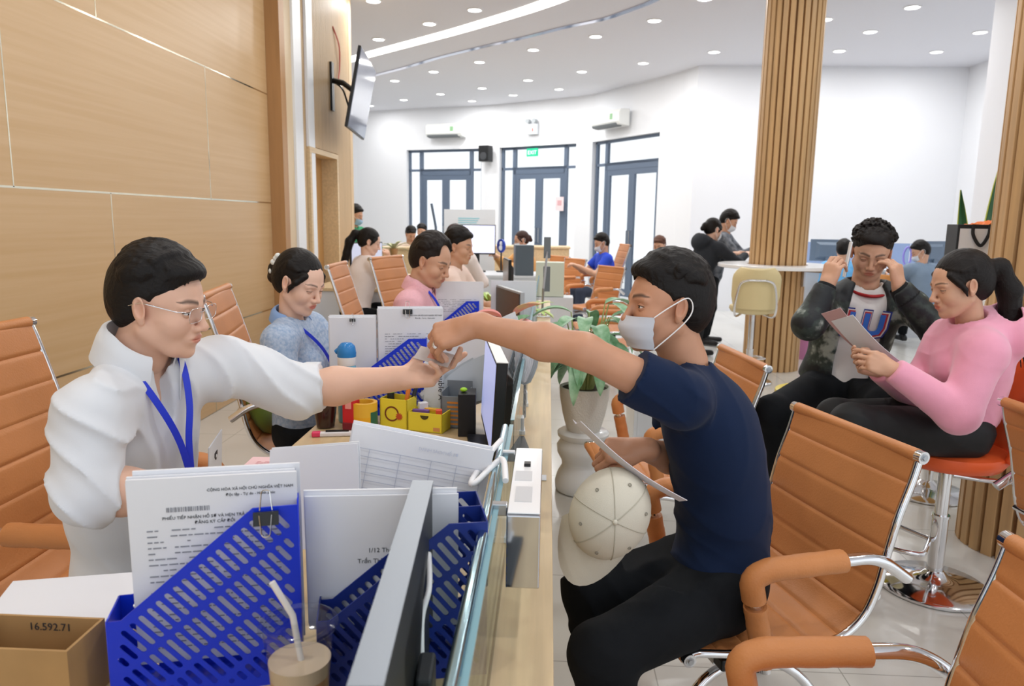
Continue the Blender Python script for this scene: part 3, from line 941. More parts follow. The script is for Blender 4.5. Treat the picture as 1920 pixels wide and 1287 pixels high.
page('document_stack', 'stack of printed pages standing in the rack behind the yellow tray', lean((-0.575, 2.50, 0.80), 12, -2), w=0.22, h=0.315, n=5, lines=26, seed=12, title=VN, cat='paper stack')
page('document_stack', 'plain white stack standing left of the printed pages, behind the blue bottle', lean((-0.735, 2.47, 0.785), 12, -2), w=0.155, h=0.30, n=6, seed=14, cat='paper stack', th=0.005)
page('document_stack', 'printed forms standing in the blue rack before the man in pink', lean((-0.565, 3.66, 0.79), 6, -2), w=0.245, h=0.325, n=4, lines=8, seed=15, cat='paper stack')
page('document_stack', 'white folder with blue spine beside the pink flowers', lean((-0.30, 3.95, 0.80), 3, -2), w=0.24, h=0.30, n=3, seed=16, cat='paper stack')
page('document_stack', 'low bundle of papers lying behind the cardboard box', basis(V(-0.85, 0.975, 0.782), V(0.95, 0.30, 0.03).normalized(), V(-0.29, 0.95, 0.08).normalized(), V(0.95, 0.30, 0.03).normalized().cross(V(-0.29, 0.95, 0.08).normalized())), w=0.22, h=0.19, n=5, seed=17, curl=-0.012, cat='paper stack', th=0.0045)
page('receipt_sheets', 'pink printed sheets lying on the desk before the seated man', basis(V(-0.80, 1.80, 0.756), V(1, 0.05, 0), V(-0.05, 1, 0), V(0, 0, 1)), w=0.27, h=0.16, n=2, lines=9, seed=21, m=mat('pink_paper', '#f2cdd2', 0.6), cat='paper', ink_m=mat('red_ink', '#d98a94', 0.6))

def clip(o, ang, lab, s=1.0):
    root = empty('binder_clip', o, math.radians(ang), lab, 'clip', 'black binder clips on the papers'); root.scale = (s, s, s)
    mb = MB(); mb.prism([(-0.016, 0), (0.016, 0), (0.014, -0.003), (0.0, -0.018)] if False else [(-0.008, -0.016), (0.008, -0.016), (0.002, 0.0), (-0.002, 0.0)], 0.032, basis(V(-0.016, 0, 0), V(0, 1, 0), V(0, 0, 1), V(1, 0, 0)))
    mb.build('clamp', blk, root)
    for sg in (-1, 1):
        m = MB(); m.tube(fillet([(-0.008, sg * 0.006, -0.002 if sg < 0 else 0.0), (-0.005, sg * 0.012, (-0.03) if sg < 0 else 0.026), (0.005, sg * 0.012, (-0.03) if sg < 0 else 0.026), (0.008, sg * 0.006, -0.002 if sg < 0 else 0.0)], 0.004, 3), 0.0009, 6)
        m.build('wire_handle', chrome, root)
clip((-0.382, 0.962, 1.016), 18, 'black binder clip gripping the top edge of the bright blue rack', 1.05)
clip((-0.475, 2.507, 1.113), 12, 'larger black binder clip hanging on the printed pages behind the tray', 1.0)
clip((-0.655, 2.467, 1.082), 12, 'small black binder clip on the plain white stack behind the bottle', 0.6)

# cups ---------------------------------------------------------------------
def drink(o, lab, drink_col, level, h=0.115, r0=0.029, r1=0.043, straw=True, foam=None):
    root = empty('plastic_cup', o, 0, lab, 'cup')
    mb = MB(); mb.lathe([(r0, 0.0), (r0 + (r1 - r0) * 0.5, h * 0.5), (r1, h)], 36, cap=False); mb.build('cup_wall', clear, root, smooth=60)
    m = MB(); rl = r0 + (r1 - r0) * level
    m.lathe([(r0 - 0.001, 0.002), (r0 + (rl - r0) * 0.8 - 0.001, h * level * 0.78)], 32); m.build('drink', drink_col, root, smooth=50)
    if foam:
        m = MB(); m.lathe([(r0 + (rl - r0) * 0.8 - 0.001, h * level * 0.78), (rl - 0.001, h * level)], 32); m.build('melted_ice', foam, root, smooth=50)
    m = MB(); m.lathe([(r1 + 0.001, h - 0.004), (r1 + 0.005, h - 0.002), (r1 + 0.005, h + 0.003), (r1 - 0.001, h + 0.006), (r1 - 0.004, h + 0.001), (r1 - 0.010, h + 0.003), (0.006, h + 0.004)], 40, cap=False); m.build('lid', clear, root, smooth=60)
    m = MB(); m.tube([(0.0, 0, h + 0.004 + 0), (0.0, 0, h + 0.0045)], r1, 40); 
    if straw:
        m = MB(); m.tube([(0.012, 0.0, 0.02), (-0.006, -0.004, h + 0.015), (-0.030, -0.008, h + 0.062)], 0.0042, 14); m.build('straw', mat('straw_plastic', '#efeae6', 0.35), root, smooth=60)
    return root
drink((-0.315, 0.888, 0.7515), 'clear plastic cup of milk coffee with lid and straw in the foreground', mat('milk_coffee', '#c39468', 0.3), 0.66, h=0.142, r0=0.032, r1=0.046, foam=mat('coffee_ice', '#d9c2a4', 0.25))
drink((-0.705, 2.30, 0.7515), 'plastic cup of dark iced coffee at the desk edge beside the woman in blue', mat('black_coffee', '#3a1d17', 0.2), 0.82, h=0.125, straw=False, foam=mat('brown_coffee', '#6b3a2c', 0.25))

# cardboard box --------------------------------------------------------------
card = mat('cardboard', '#b6905f', 0.75, noise=0.12, nscale=12)
root = empty('cardboard_box', (-0.785, 0.872, 0.7505), 0, 'open cardboard box at the bottom left corner of the photo', 'box')
bw, bd_, bh, t = 0.165, 0.085, 0.10, 0.004
for nm, a, b in (('bottom', (0, 0, 0), (bw, bd_, t)), ('side_panel', (0, 0, t), (bw, t, bh)), ('side_panel', (0, bd_ - t, t), (bw, bd_, bh)), ('side_panel', (0, t, t), (t, bd_ - t, bh)), ('side_panel', (bw - t, t, t), (bw, bd_ - t, bh))):
    mb = MB(); mb.box(a, b); mb.build(nm, card, root)
mb = MB(); mb.box((0.02, -0.0008, 0.0), (0.055, 0.0002, bh - 0.004)); mb.build('packing_tape', mat('brown_tape', '#cfa878', 0.3), root)
text_obj('16.592.71', 0.016, basis(V(0.055, bd_ - t - 0.0008, 0.080), V(1, 0, 0), V(0, 0, 1), V(0, -1, 0)), ink, root, name='handwriting')

# monitors --------------------------------------------------------------------
def monitor(M, w, h, lab, body=blk, screen=None, stand=0.12, name='monitor', rim=None, bulge=0.03):
    """local x right along the screen, y up, z out of the screen; origin at the bottom centre of the panel"""
    root = empty(name, (0, 0, 0), 0, lab, 'monitor', M=M)
    mb = MB(); mb.box((-w / 2, 0, -0.022 - (0.006 if rim else 0)), (w / 2, h, 0.002 if rim else 0)); mb.build('casing', body, root, bevel=0.003)
    mb = MB(); mb.box((-w / 2 + 0.010, 0.018, 0), (w / 2 - 0.010, h - 0.010, 0.0032)); mb.build('screen', screen or mat('screen_dark', '#20242c', 0.15), root)
    if rim:
        mb = MB(); mb.box((-w / 2 - .0008, h - 0.001, -0.0285), (w / 2 + .0008, h + 0.0012, 0.0028)); mb.build('rim', rim, root)
    mb = MB()
    a = w * 0.36 if bulge > 0.01 else w * 0.3
    mb.add([(-a, h * .1, -0.022), (a, h * .1, -0.022), (a, h * .88, -0.022), (-a, h * .88, -0.022), (-a * .7, h * .2, -0.022 - bulge), (a * .7, h * .2, -0.022 - bulge), (a * .7, h * .75, -0.022 - bulge), (-a * .7, h * .75, -0.022 - bulge)],
           [(0, 1, 5, 4), (1, 2, 6, 5), (2, 3, 7, 6), (3, 0, 4, 7), (4, 5, 6, 7), (0, 3, 2, 1)]); mb.build('back_cover', body, root, bevel=0.004)
    mb = MB(); mb.box((-0.03, -stand, -0.05), (0.03, h * .4, -0.03)); mb.build('stand_neck', body, root, bevel=0.004)
    mb = MB(); mb.box((-0.11, -stand, -0.13), (0.11, -stand + 0.012, 0.05)); mb.build('stand_base', body, root, bevel=0.004)
    return root
def upright(o, deg, tilt=0):
    """monitor frame: origin, direction the screen faces"""
    a = math.radians(deg); z = V(math.cos(a), math.sin(a), 0); t = math.radians(tilt)
    zz = (z * math.cos(t) + Zv * math.sin(t)).normalized()
    x = Zv.cross(z).normalized(); y = zz.cross(x)
    return basis(V(o), x, y, zz)
silver = mat('silver_plastic', '#8e96a0', 0.35, 0.35)
monitor(upright((-0.176, 0.815, 0.795), 184, 0), 0.50, 0.235, 'near monitor seen edge-on from behind, with a silver top rim', body=mat('dark_grey_plastic', '#2b2f33', 0.45), rim=silver, stand=0.044, bulge=0.006)
monitor(upright((-0.172, 2.12, 0.79), 188.5, 3), 0.44, 0.262, 'black monitor edge-on beside the exchanged card, its screen towards the staff', screen=mat('lit_screen', '#aab4e6', 0.3, emit=0.5), rim=mat('white_edge', '#d9dbd8', 0.3), stand=0.039, bulge=0.035)
monitor(upright((-0.90, 9.45, 0.98), 275), 0.46, 0.37, 'far monitor facing the camera with a pale page on screen', screen=mat('page_screen', '#d9dcf6', 0.3, emit=0.7), stand=0.22)
monitor(upright((-1.78, 7.3, 0.86), 330), 0.44, 0.32, 'monitor by the flowers in front of the woman with a ponytail', screen=mat('page_screen2', '#b9bfd4', 0.3, emit=0.5), stand=0.1)
monitor(upright((-0.20, 3.72, 0.80), 200), 0.42, 0.28, 'grey backed monitor edge-on behind the pink flowers', body=mat('grey_body', '#a9afb4', 0.4), stand=0.045)
monitor(upright((-0.35, 6.2, 0.82), 190), 0.40, 0.28, 'dark monitor edge-on at the far end of the counter', stand=0.065)

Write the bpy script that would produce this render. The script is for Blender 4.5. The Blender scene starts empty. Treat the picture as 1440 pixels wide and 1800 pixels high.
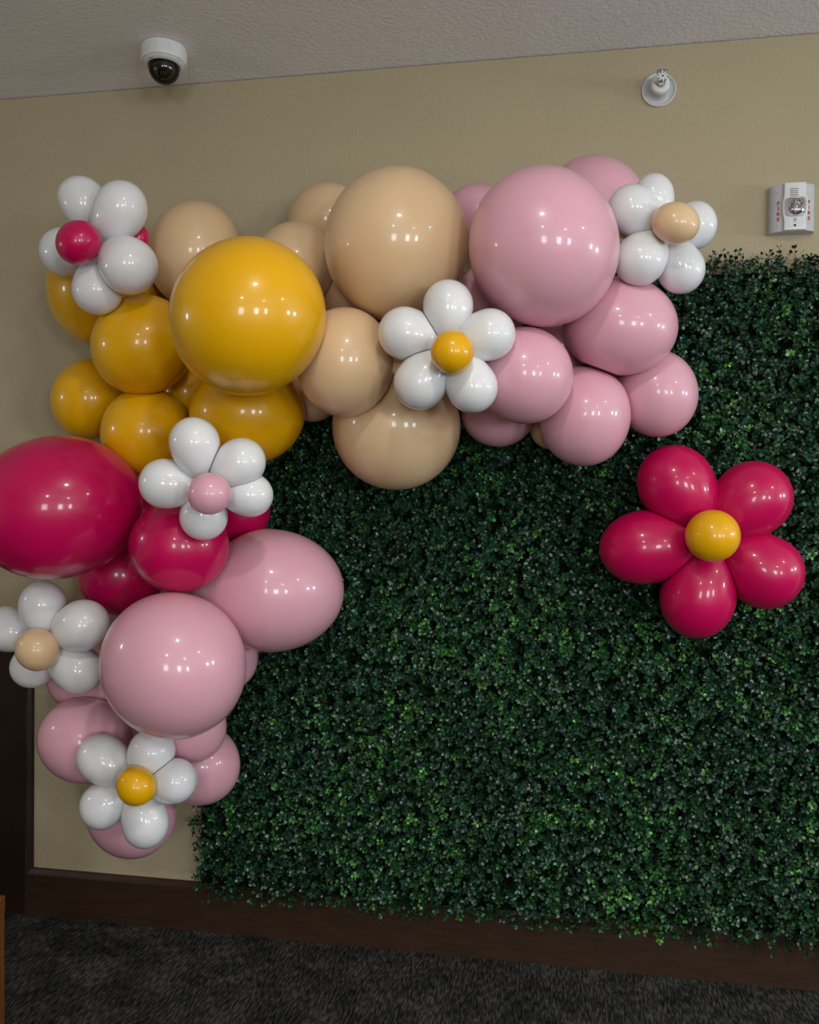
import bpy, bmesh, math, random
import numpy as np
from mathutils import Matrix, Vector

sc = bpy.context.scene
COL = sc.collection
random.seed(7)
rng = np.random.default_rng(11)

# ------------------------------------------------------------------ camera
cam_data = bpy.data.cameras.new('camera')
cam = bpy.data.objects.new('camera', cam_data)
COL.objects.link(cam)
cam_data.sensor_fit = 'HORIZONTAL'
cam_data.sensor_width = 36.0
cam_data.lens = 36.0
cam_data.clip_start = 0.02
R_, U_, F_ = (0.98657333, 0.16316689, 0.00704515), (-0.00846537, 0.00801042, 0.99993208), (-0.16309938, 0.98656596, -0.00928414)
M = Matrix(((R_[0], U_[0], -F_[0], 0.0), (R_[1], U_[1], -F_[1], -2.47348652), (R_[2], U_[2], -F_[2], 1.36367092), (0, 0, 0, 1)))
cam.matrix_world = M
sc.camera = cam

# ------------------------------------------------------------------ world, lamps, exposure
world = bpy.data.worlds.new('world')
sc.world = world
world.use_nodes = True
wb = world.node_tree.nodes['Background']
wb.inputs['Color'].default_value = (0.75, 0.85, 1.0, 1)
wb.inputs['Strength'].default_value = 0.02
sc.view_settings.view_transform = 'Standard'
sc.view_settings.look = 'None'
sc.view_settings.gamma = 1.0
sc.view_settings.use_curve_mapping = False
sc.view_settings.exposure = -0.02

ROOM_X0, ROOM_X1, ROOM_Y0, ROOM_H = -3.4, 4.6, -5.2, 2.7


def lamp(name, loc, watts, size, colour, direction=(0, 0, -1), size_y=None):
    d = bpy.data.lights.new(name, 'AREA')
    d.energy = watts
    d.color = colour
    if size_y is None:
        d.shape = 'DISK'
        d.size = size
    else:
        d.shape = 'RECTANGLE'
        d.size = size
        d.size_y = size_y
    o = bpy.data.objects.new(name, d)
    o.location = loc
    o.rotation_euler = Vector(direction).to_track_quat('-Z', 'Y').to_euler()
    COL.objects.link(o)
    return o


WARM = (1.0, 0.93, 0.82)
DAY = (0.86, 0.94, 1.0)
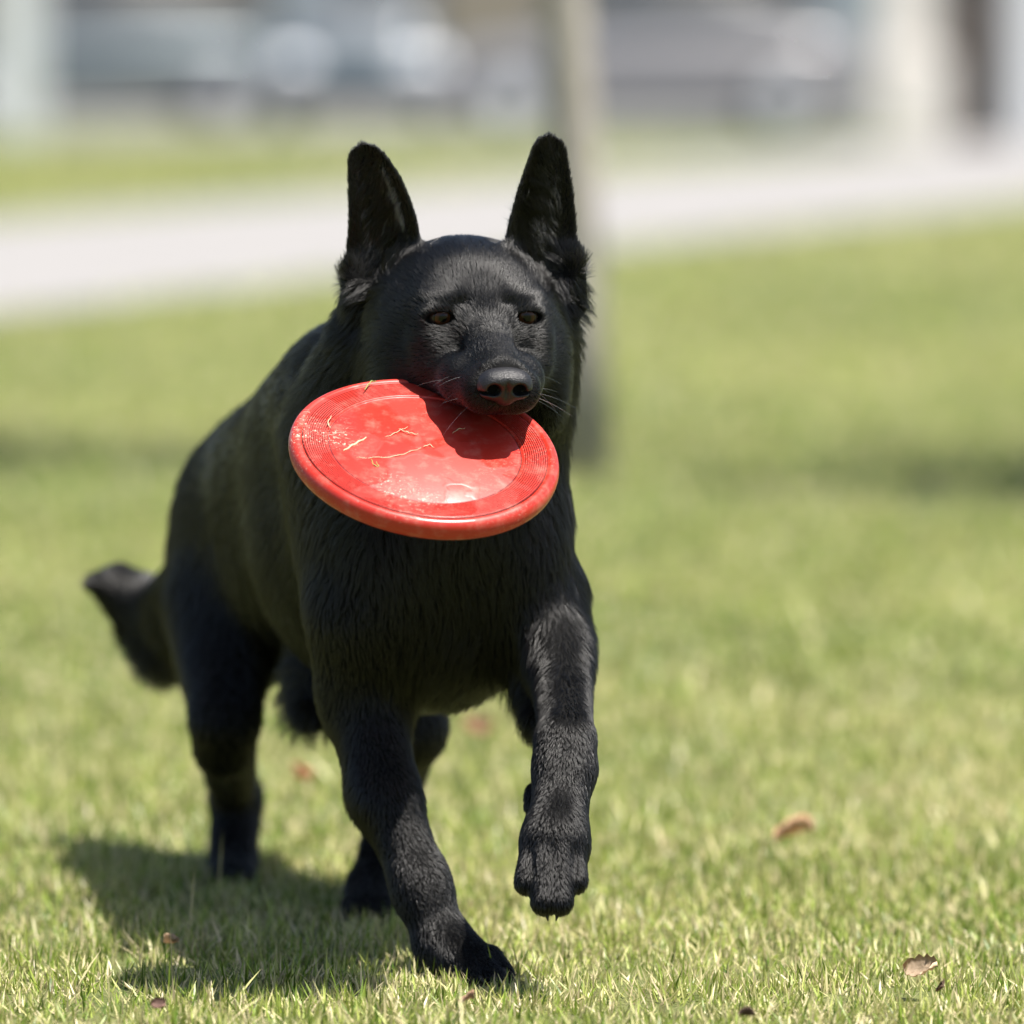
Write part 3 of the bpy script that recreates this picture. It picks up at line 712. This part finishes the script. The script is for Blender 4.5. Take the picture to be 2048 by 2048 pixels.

- - -

SET PROBLEM » Copy every line in the listing above where the string "high" turns up.

RESULT OF THE TASK »
Continue the Blender Python script for this scene: part 3, from line 941. More parts follow. The script is for Blender 4.5. Treat the picture as 1920 pixels wide and 1287 pixels high.
Write the bpy script that would produce this render. The script is for Blender 4.5. The Blender scene starts empty. Treat the picture as 1440 pixels wide and 1800 pixels high.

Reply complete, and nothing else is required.